Stated task
Each line that follows should be printed again exactly as it stands.

[start of Dataset extract]

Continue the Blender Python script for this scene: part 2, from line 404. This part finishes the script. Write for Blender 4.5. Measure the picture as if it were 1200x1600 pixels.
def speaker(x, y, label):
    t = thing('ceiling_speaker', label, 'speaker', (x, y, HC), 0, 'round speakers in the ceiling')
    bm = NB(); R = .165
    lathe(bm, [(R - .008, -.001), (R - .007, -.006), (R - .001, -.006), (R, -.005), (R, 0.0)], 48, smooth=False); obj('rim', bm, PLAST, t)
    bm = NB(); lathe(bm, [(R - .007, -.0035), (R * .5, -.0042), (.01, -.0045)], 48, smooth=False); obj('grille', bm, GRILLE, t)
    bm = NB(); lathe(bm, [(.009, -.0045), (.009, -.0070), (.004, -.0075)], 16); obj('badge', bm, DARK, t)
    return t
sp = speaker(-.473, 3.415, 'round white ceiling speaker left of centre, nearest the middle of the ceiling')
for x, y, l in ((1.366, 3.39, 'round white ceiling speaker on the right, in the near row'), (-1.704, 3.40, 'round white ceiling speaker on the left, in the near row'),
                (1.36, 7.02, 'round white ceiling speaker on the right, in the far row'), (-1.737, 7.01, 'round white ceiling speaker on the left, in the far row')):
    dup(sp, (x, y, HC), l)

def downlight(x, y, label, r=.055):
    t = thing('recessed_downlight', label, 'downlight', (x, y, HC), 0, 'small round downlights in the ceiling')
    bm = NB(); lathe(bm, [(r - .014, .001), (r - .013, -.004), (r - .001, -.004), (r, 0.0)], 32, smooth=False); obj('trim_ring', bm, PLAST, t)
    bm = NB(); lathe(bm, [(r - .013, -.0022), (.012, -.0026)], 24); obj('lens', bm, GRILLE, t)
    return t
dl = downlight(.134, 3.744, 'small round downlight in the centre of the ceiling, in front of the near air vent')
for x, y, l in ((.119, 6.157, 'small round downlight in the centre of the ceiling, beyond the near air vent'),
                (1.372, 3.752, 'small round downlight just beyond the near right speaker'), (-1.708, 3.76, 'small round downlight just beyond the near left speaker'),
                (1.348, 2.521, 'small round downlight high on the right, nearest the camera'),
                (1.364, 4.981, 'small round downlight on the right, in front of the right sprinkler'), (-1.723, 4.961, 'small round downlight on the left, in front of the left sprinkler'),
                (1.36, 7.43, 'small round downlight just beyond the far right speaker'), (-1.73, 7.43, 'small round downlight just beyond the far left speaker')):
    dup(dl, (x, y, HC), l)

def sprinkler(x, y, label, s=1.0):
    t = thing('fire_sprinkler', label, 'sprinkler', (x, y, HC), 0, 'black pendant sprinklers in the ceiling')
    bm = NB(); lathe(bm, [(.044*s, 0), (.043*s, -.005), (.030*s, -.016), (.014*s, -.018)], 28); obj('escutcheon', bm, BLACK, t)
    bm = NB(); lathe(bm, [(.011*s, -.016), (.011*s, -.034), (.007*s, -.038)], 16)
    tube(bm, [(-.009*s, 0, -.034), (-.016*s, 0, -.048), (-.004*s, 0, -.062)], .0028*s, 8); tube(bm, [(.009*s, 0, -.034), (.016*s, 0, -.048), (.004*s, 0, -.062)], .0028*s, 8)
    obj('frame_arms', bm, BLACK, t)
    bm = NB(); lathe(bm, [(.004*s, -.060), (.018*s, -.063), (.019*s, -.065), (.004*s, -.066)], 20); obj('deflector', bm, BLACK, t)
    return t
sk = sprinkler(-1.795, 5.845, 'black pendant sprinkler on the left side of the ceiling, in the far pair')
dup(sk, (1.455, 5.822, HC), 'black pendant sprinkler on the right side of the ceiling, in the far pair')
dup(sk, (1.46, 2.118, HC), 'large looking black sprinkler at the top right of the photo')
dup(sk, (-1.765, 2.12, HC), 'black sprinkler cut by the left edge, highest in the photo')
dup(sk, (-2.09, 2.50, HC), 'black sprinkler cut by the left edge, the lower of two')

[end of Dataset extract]

The output
Continue the Blender Python script for this scene: part 2, from line 404. This part finishes the script. Write for Blender 4.5. Measure the picture as if it were 1200x1600 pixels.
def speaker(x, y, label):
    t = thing('ceiling_speaker', label, 'speaker', (x, y, HC), 0, 'round speakers in the ceiling')
    bm = NB(); R = .165
    lathe(bm, [(R - .008, -.001), (R - .007, -.006), (R - .001, -.006), (R, -.005), (R, 0.0)], 48, smooth=False); obj('rim', bm, PLAST, t)
    bm = NB(); lathe(bm, [(R - .007, -.0035), (R * .5, -.0042), (.01, -.0045)], 48, smooth=False); obj('grille', bm, GRILLE, t)
    bm = NB(); lathe(bm, [(.009, -.0045), (.009, -.0070), (.004, -.0075)], 16); obj('badge', bm, DARK, t)
    return t
sp = speaker(-.473, 3.415, 'round white ceiling speaker left of centre, nearest the middle of the ceiling')
for x, y, l in ((1.366, 3.39, 'round white ceiling speaker on the right, in the near row'), (-1.704, 3.40, 'round white ceiling speaker on the left, in the near row'),
                (1.36, 7.02, 'round white ceiling speaker on the right, in the far row'), (-1.737, 7.01, 'round white ceiling speaker on the left, in the far row')):
    dup(sp, (x, y, HC), l)

def downlight(x, y, label, r=.055):
    t = thing('recessed_downlight', label, 'downlight', (x, y, HC), 0, 'small round downlights in the ceiling')
    bm = NB(); lathe(bm, [(r - .014, .001), (r - .013, -.004), (r - .001, -.004), (r, 0.0)], 32, smooth=False); obj('trim_ring', bm, PLAST, t)
    bm = NB(); lathe(bm, [(r - .013, -.0022), (.012, -.0026)], 24); obj('lens', bm, GRILLE, t)
    return t
dl = downlight(.134, 3.744, 'small round downlight in the centre of the ceiling, in front of the near air vent')
for x, y, l in ((.119, 6.157, 'small round downlight in the centre of the ceiling, beyond the near air vent'),
                (1.372, 3.752, 'small round downlight just beyond the near right speaker'), (-1.708, 3.76, 'small round downlight just beyond the near left speaker'),
                (1.348, 2.521, 'small round downlight high on the right, nearest the camera'),
                (1.364, 4.981, 'small round downlight on the right, in front of the right sprinkler'), (-1.723, 4.961, 'small round downlight on the left, in front of the left sprinkler'),
                (1.36, 7.43, 'small round downlight just beyond the far right speaker'), (-1.73, 7.43, 'small round downlight just beyond the far left speaker')):
    dup(dl, (x, y, HC), l)

def sprinkler(x, y, label, s=1.0):
    t = thing('fire_sprinkler', label, 'sprinkler', (x, y, HC), 0, 'black pendant sprinklers in the ceiling')
    bm = NB(); lathe(bm, [(.044*s, 0), (.043*s, -.005), (.030*s, -.016), (.014*s, -.018)], 28); obj('escutcheon', bm, BLACK, t)
    bm = NB(); lathe(bm, [(.011*s, -.016), (.011*s, -.034), (.007*s, -.038)], 16)
    tube(bm, [(-.009*s, 0, -.034), (-.016*s, 0, -.048), (-.004*s, 0, -.062)], .0028*s, 8); tube(bm, [(.009*s, 0, -.034), (.016*s, 0, -.048), (.004*s, 0, -.062)], .0028*s, 8)
    obj('frame_arms', bm, BLACK, t)
    bm = NB(); lathe(bm, [(.004*s, -.060), (.018*s, -.063), (.019*s, -.065), (.004*s, -.066)], 20); obj('deflector', bm, BLACK, t)
    return t
sk = sprinkler(-1.795, 5.845, 'black pendant sprinkler on the left side of the ceiling, in the far pair')
dup(sk, (1.455, 5.822, HC), 'black pendant sprinkler on the right side of the ceiling, in the far pair')
dup(sk, (1.46, 2.118, HC), 'large looking black sprinkler at the top right of the photo')
dup(sk, (-1.765, 2.12, HC), 'black sprinkler cut by the left edge, highest in the photo')
dup(sk, (-2.09, 2.50, HC), 'black sprinkler cut by the left edge, the lower of two')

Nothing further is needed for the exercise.